Tired of having their emails ignored, parents started attending school board meetings to ask for answers directly. But Fishbein said their requests were quickly met with “the same attitude of arrogance and belittling” that other parents across the country have been receiving from school board members when they dare to question the district’s authority.
“They’ve been getting a lot of the communications between teachers and counselors and school board members, and the more information they uncovered, the more they were horrified,” Fishbein said. “One of the issues they focused on was the sexualization of the children.”
“If you are emailing home, it may be best to use she/her when referring to [redacted],” Saletta wrote.
In a Feb. 16, 2022 email from UHS Counseling Secretary Jennifer Smith (leader of the high school GSA club) to UHS Guidance Counselor Maribeth Lyles, Smith announces that O'Neill, the co-founder of the CFPMS GSA, would speak to a group of students about her graduate studies in “Transformative Education and Social Change, with a focus on LGBTQ youth.” Smith made sure to note that the link to the first virtual meeting, held Nov. 18, 2021, had only been shared with “current members” of the GSA club, who were instructed “not to pass it out, but instead to tell any interested kids, that they can get the link either from” her or Lyles.
“This is the fight we are engaged in,” Fishbein said. “The essence of what is happening is parents had blind trust, unconditional trust in the school system. It’s like the way a parent has unconditional love for their child, we had unconditional faith in the school system. We didn’t question them or their commitment to our children and that they have the best interests of our children in mind.”
However, through discovering various forms of sexual indoctrination being implemented in grades K–12, Fishbein said parents are now realizing that school officials and staff do not necessarily have the best interests of children in mind.
“They think, for whatever reason, that they have authority over our children once we put them in the school, that they can do whatever they want with them,” Fishbein said.
Statements given by teachers and school officials from across the country, and even by President Joe Biden, support Fishbein’s claim.
In February 2022, Wisconsin state Rep. Lee Snodgrass, a Democrat, posted on social media that “If parents want to ‘have a say’ in their child’s education, they should home school or pay for private school tuition out of their family budget.” After immediate backlash, Snodgrass deleted the post, following it up with a series of posts attempting to walk the statement back by saying her initial post “was lacking in nuance and easily misinterpreted.”
In January 2022, the Michigan Democratic Party insisted on social media that parents are “not the clients” of the schools and their children are taught what “society needs them to know.”“Not sure where this ‘parents-should-control-what-is-taught-in-schools-because-they-are-our-kids’ is originating, but parents do have the option to send their kids to a hand-selected private school at their own expense if this is what they desire,” the now-deleted Facebook post read.

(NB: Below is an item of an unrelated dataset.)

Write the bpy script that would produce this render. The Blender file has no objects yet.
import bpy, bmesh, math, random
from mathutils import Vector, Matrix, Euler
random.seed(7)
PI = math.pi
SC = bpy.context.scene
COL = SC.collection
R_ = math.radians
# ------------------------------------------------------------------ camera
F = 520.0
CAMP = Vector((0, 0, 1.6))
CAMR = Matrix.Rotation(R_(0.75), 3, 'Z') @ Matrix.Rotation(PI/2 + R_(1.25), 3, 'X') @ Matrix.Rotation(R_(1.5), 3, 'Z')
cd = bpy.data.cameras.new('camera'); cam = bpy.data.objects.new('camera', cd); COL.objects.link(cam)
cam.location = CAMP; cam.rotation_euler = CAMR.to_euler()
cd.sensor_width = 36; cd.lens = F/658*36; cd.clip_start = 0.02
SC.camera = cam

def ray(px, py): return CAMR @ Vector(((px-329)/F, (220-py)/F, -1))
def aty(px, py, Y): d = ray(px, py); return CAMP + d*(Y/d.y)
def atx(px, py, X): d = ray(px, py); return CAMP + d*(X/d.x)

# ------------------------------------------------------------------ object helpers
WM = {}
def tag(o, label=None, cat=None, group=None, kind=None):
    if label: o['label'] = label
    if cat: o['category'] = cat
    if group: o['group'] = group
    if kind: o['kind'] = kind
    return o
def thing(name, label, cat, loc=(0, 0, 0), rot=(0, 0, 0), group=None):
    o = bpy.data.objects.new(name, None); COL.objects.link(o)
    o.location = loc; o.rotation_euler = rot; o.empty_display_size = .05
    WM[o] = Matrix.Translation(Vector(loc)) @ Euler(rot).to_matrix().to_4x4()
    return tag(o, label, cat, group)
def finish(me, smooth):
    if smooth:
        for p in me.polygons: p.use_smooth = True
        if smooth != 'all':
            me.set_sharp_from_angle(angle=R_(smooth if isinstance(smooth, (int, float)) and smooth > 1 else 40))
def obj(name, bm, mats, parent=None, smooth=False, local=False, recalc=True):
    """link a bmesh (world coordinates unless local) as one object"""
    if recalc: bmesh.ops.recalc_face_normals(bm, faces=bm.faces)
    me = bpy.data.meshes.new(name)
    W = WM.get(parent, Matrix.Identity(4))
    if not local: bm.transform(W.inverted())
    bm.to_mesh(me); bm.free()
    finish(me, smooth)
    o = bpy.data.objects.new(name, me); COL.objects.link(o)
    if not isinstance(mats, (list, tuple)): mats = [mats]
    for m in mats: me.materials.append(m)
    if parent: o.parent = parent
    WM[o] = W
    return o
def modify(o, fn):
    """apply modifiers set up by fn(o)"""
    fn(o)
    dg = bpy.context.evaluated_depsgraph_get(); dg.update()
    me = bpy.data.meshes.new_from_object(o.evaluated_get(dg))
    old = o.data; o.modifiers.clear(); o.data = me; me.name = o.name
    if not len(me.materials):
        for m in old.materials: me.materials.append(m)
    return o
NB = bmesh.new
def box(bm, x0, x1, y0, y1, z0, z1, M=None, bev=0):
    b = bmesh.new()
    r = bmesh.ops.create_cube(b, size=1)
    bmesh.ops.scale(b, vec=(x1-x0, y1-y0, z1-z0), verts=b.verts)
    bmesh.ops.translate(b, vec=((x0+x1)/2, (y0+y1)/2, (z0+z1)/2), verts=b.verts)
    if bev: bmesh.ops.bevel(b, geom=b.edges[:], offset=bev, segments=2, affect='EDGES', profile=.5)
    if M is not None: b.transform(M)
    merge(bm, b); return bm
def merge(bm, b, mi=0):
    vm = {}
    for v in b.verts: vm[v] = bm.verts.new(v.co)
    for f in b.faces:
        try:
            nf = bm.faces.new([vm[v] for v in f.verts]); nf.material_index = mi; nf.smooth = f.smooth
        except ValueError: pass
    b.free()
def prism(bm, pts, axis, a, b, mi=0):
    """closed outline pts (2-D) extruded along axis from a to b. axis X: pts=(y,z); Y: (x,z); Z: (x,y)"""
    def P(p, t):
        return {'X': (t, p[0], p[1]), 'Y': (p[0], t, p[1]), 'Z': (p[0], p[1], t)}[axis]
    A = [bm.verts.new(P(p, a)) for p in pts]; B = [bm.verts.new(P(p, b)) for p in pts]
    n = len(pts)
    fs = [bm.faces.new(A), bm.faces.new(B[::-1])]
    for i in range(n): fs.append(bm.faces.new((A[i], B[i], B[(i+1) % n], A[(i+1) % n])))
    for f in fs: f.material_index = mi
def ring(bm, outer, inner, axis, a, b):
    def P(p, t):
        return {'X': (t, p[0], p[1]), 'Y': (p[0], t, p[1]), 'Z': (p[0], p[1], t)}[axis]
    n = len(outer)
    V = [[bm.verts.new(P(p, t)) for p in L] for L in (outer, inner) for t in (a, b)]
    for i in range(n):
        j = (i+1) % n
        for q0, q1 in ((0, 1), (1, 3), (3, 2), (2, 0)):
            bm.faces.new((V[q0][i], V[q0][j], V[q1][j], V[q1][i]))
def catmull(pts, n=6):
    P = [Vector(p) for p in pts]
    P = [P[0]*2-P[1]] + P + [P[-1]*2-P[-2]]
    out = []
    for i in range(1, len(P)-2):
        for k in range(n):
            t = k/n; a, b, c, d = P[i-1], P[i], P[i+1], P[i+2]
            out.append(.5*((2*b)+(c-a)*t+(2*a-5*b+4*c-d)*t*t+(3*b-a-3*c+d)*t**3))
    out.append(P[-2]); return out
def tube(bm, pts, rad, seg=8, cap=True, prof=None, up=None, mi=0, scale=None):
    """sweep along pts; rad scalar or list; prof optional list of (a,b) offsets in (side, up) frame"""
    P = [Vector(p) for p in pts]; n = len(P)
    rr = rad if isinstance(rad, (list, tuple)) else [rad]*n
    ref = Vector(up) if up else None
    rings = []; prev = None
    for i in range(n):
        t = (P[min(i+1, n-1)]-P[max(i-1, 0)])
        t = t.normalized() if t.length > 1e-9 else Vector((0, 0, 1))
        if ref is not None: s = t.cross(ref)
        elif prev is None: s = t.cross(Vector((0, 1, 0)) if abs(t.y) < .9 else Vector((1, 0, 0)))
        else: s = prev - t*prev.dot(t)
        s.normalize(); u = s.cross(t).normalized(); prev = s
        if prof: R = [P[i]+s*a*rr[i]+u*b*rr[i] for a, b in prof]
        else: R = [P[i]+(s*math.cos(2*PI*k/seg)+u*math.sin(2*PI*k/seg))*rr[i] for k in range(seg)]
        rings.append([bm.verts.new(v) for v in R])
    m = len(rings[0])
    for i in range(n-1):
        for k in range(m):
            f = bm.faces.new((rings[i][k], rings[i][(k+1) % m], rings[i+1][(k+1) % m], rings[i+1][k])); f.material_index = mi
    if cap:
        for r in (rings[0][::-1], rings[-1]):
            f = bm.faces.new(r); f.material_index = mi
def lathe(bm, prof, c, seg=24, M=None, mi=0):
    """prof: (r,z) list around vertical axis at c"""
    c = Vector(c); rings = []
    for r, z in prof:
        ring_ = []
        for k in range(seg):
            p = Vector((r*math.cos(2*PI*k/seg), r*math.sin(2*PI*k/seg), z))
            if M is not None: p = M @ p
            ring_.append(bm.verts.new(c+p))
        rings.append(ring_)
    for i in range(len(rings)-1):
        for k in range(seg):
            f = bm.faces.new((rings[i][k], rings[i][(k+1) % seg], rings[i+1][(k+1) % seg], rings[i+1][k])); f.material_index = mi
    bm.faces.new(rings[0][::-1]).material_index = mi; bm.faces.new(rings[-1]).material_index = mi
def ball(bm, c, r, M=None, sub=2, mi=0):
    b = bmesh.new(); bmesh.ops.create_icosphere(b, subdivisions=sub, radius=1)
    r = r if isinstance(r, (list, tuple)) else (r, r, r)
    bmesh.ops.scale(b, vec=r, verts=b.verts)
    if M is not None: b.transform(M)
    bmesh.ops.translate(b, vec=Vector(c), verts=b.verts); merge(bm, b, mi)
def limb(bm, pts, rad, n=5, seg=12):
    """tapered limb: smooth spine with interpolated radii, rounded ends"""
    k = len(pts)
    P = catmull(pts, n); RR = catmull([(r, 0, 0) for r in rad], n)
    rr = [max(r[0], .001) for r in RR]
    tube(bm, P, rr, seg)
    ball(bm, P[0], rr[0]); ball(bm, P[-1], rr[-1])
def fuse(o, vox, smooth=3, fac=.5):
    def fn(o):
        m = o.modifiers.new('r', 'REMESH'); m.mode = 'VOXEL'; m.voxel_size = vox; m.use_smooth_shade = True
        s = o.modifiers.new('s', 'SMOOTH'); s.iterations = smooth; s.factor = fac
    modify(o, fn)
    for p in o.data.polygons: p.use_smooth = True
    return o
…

One of the UCFSD parents involved in the search for answers, who spoke to The Epoch Times under the condition of anonymity for fear of being targeted by district officials and to protect his children from retaliation, said he tried multiple times to address the harm they believe the district’s policies have inflicted on his children. He said the establishment of the GSA club in a middle school by school staff, without parental knowledge, is just another example of the district’s long history of abusing its powers.
The parent found out about the club through his daughter after she saw a post on social media. He was further disturbed to find out that on April 5, a schoolwide email was sent only to students by Malone, soliciting their participation in group or individual counseling sessions in a new Social Emotional Learning program. Again, the only way he found out was because his daughter disclosed the email. The email explains that the students will meet once per week for six weeks to “discuss topics such as friendships, emotions, problem-solving and other things.” Because the “meeting times will rotate,” students will “miss a different class each time.”
“On its own, this would be inappropriate behavior,” the father insisted. “But when it’s the same person who’s pushing gender ideology and soliciting kids to participate in the middle school GSA club, this is inappropriate behavior and it has to be addressed by the school district.”
Fishbein said many public school educators believe they can brainwash children with any idea they want.
“They believe that their woke view is more important than what the parents think,” she said. Then again, Fishbein conceded that many parents hadn’t been paying attention to this shift in education. “We trusted them. We didn’t think they were going to cause any harm to our children.”
“The conduct and behavior of the adults who are organizing these things is the same everywhere,” the father said. “It can’t be a coincidence. It’s as if they’re being instructed in how to organize and indoctrinate these kids.”
Fishbein said the fight over indoctrination in schools is getting serious.
“They are doubling down, tripling down, and quadrupling down,” she said, referring to those who advocate for the teaching gender, sexuality, and critical race theory to students. “They did not expect this kind of fight. I think they thought it was going to be a walk in the park because they have control over social media and mainstream media.”
But Fishbein said those ideas are not mainstream, and instead, the parents who are fighting back are in the mainstream.
“They have the resources we don’t have, but we have the people,” she said. “At this point, if there was any level of trust that remained between parents and the school system, it was shredded.”
The Epoch Times reached out to Unionville-Chadds Ford School District Superintendent John Sanville and school board President Jeff Hellrung, as well as Saletta, Davis, Smith, Lyles, O'Neill, and Dissinger.
None of them responded to requests for comment.